[Start Records supplied]
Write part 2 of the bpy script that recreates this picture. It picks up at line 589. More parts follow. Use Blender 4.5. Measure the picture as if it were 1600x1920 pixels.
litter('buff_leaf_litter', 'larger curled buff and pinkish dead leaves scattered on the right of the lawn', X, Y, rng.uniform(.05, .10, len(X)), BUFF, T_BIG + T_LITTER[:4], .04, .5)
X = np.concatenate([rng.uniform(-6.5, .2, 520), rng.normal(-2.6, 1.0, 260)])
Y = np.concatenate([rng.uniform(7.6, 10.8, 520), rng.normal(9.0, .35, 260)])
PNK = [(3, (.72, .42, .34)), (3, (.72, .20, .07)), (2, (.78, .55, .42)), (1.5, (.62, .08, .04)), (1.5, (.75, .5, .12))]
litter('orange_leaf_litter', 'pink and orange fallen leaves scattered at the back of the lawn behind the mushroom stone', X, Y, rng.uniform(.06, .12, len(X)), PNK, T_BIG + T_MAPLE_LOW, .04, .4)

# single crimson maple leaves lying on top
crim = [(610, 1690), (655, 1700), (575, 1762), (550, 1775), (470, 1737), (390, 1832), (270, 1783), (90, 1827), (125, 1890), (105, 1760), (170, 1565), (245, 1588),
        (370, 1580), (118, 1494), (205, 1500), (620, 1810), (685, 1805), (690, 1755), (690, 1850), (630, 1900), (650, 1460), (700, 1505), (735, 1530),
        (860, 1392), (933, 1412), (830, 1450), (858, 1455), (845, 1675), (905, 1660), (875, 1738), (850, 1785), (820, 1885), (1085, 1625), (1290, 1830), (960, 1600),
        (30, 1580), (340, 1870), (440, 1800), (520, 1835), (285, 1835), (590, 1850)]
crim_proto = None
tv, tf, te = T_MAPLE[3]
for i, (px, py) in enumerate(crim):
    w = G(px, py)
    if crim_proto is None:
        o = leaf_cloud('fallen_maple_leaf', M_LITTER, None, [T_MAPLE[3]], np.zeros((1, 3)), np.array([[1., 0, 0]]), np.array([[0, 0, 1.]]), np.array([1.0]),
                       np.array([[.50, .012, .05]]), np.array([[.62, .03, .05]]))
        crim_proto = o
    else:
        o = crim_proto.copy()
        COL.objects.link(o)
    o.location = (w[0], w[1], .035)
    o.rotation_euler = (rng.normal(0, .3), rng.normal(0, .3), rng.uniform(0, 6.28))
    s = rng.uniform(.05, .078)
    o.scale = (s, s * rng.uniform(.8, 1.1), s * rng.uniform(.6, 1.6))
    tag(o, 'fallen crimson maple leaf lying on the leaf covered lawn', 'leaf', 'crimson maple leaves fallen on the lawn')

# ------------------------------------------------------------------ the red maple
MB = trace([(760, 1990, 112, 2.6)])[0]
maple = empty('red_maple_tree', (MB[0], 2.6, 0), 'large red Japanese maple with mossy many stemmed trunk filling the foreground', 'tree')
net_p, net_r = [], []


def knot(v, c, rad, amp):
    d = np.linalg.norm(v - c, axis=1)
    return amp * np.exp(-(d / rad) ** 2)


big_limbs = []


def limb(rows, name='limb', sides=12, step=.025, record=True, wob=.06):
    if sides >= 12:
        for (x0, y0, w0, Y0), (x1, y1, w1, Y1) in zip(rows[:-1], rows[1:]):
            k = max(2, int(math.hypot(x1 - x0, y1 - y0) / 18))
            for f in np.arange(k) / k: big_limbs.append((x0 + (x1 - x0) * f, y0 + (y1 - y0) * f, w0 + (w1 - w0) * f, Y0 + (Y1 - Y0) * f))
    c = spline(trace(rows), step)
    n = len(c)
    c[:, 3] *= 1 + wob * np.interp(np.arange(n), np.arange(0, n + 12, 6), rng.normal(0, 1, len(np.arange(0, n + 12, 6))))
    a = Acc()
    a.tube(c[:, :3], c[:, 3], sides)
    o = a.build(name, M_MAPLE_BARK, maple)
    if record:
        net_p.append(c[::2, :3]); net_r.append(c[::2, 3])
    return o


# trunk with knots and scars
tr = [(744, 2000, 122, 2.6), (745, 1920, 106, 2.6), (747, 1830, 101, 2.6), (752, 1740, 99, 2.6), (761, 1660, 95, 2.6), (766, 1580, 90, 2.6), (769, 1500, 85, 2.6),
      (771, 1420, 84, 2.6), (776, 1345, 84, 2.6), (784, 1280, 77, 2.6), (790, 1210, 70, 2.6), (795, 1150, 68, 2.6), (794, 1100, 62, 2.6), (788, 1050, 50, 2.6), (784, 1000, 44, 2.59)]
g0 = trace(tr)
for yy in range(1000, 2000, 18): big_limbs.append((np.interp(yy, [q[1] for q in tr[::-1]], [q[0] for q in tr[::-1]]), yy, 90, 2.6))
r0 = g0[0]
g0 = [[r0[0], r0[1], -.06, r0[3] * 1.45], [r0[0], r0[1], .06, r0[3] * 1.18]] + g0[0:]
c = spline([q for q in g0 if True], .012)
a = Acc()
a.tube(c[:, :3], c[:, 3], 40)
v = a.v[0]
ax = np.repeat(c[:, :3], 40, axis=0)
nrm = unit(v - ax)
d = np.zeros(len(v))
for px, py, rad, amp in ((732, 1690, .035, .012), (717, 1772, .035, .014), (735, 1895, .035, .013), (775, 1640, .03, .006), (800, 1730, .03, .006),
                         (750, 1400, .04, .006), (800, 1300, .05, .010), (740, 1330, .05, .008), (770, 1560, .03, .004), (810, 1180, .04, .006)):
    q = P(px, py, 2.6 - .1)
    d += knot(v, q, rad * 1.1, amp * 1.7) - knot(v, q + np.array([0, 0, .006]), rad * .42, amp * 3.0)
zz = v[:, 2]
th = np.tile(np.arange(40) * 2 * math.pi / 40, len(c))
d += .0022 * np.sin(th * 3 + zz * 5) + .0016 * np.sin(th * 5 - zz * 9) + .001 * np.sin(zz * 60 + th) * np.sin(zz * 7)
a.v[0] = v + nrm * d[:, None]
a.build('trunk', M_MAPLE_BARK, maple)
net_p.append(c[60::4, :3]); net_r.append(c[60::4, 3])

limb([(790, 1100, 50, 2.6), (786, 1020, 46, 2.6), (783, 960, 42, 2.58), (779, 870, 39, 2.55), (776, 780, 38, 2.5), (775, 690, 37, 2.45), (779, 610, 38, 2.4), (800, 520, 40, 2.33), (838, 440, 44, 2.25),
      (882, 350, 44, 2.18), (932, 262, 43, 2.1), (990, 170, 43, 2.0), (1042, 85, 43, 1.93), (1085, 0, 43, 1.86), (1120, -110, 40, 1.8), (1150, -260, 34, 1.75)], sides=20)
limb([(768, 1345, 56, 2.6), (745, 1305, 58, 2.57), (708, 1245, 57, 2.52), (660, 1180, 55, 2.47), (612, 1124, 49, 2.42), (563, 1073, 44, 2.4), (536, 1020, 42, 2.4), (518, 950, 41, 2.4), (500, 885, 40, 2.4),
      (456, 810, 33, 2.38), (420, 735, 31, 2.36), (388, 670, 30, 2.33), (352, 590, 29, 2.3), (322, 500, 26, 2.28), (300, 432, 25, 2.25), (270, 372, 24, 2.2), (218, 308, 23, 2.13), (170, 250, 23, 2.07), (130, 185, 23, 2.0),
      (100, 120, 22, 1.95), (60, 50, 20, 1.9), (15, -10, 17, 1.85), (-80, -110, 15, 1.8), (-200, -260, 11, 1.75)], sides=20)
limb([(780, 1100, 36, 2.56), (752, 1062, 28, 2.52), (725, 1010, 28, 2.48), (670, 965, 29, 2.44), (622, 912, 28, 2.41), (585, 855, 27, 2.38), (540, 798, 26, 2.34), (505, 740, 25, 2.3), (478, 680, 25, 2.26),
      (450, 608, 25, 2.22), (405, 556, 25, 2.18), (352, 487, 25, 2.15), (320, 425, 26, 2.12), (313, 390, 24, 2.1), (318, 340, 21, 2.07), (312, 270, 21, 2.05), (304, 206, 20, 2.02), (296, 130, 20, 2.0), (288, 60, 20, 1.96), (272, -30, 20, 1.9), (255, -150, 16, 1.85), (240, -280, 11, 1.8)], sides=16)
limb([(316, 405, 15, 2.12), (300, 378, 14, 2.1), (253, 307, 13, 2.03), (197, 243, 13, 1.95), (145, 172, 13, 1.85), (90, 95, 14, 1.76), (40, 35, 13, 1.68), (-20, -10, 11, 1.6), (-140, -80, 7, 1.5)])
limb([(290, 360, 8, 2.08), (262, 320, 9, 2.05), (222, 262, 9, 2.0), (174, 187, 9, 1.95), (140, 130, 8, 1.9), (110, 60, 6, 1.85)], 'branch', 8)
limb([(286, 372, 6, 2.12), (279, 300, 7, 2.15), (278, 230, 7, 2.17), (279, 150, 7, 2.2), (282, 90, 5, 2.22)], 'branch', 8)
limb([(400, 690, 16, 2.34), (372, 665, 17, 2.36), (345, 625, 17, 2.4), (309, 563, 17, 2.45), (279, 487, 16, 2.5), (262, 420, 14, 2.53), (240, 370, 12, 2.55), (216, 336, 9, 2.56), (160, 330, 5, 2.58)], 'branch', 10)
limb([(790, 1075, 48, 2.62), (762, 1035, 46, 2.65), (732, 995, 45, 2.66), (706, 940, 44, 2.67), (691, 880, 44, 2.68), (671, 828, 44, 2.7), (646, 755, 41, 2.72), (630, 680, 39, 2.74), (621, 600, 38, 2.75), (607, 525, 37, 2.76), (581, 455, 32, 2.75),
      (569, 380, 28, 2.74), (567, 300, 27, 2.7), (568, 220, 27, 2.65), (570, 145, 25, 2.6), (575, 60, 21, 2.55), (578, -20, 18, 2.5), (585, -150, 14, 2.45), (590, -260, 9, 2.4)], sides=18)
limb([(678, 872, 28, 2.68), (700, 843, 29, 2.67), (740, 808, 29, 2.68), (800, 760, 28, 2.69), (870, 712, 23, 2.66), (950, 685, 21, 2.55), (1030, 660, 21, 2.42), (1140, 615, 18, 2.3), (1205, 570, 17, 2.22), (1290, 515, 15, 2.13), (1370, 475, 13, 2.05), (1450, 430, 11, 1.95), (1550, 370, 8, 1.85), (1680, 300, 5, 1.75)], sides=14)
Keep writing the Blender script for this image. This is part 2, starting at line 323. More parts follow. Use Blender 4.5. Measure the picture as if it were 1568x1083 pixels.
[End Records supplied]
**Written instruction:**
Please return every line from the first one in the records above down to the line containing "litter('orange_leaf_litter', 'pink and", including both, exactly as written and nothing more.

**Answer to this exercise:**
Write part 2 of the bpy script that recreates this picture. It picks up at line 589. More parts follow. Use Blender 4.5. Measure the picture as if it were 1600x1920 pixels.
litter('buff_leaf_litter', 'larger curled buff and pinkish dead leaves scattered on the right of the lawn', X, Y, rng.uniform(.05, .10, len(X)), BUFF, T_BIG + T_LITTER[:4], .04, .5)
X = np.concatenate([rng.uniform(-6.5, .2, 520), rng.normal(-2.6, 1.0, 260)])
Y = np.concatenate([rng.uniform(7.6, 10.8, 520), rng.normal(9.0, .35, 260)])
PNK = [(3, (.72, .42, .34)), (3, (.72, .20, .07)), (2, (.78, .55, .42)), (1.5, (.62, .08, .04)), (1.5, (.75, .5, .12))]
litter('orange_leaf_litter', 'pink and orange fallen leaves scattered at the back of the lawn behind the mushroom stone', X, Y, rng.uniform(.06, .12, len(X)), PNK, T_BIG + T_MAPLE_LOW, .04, .4)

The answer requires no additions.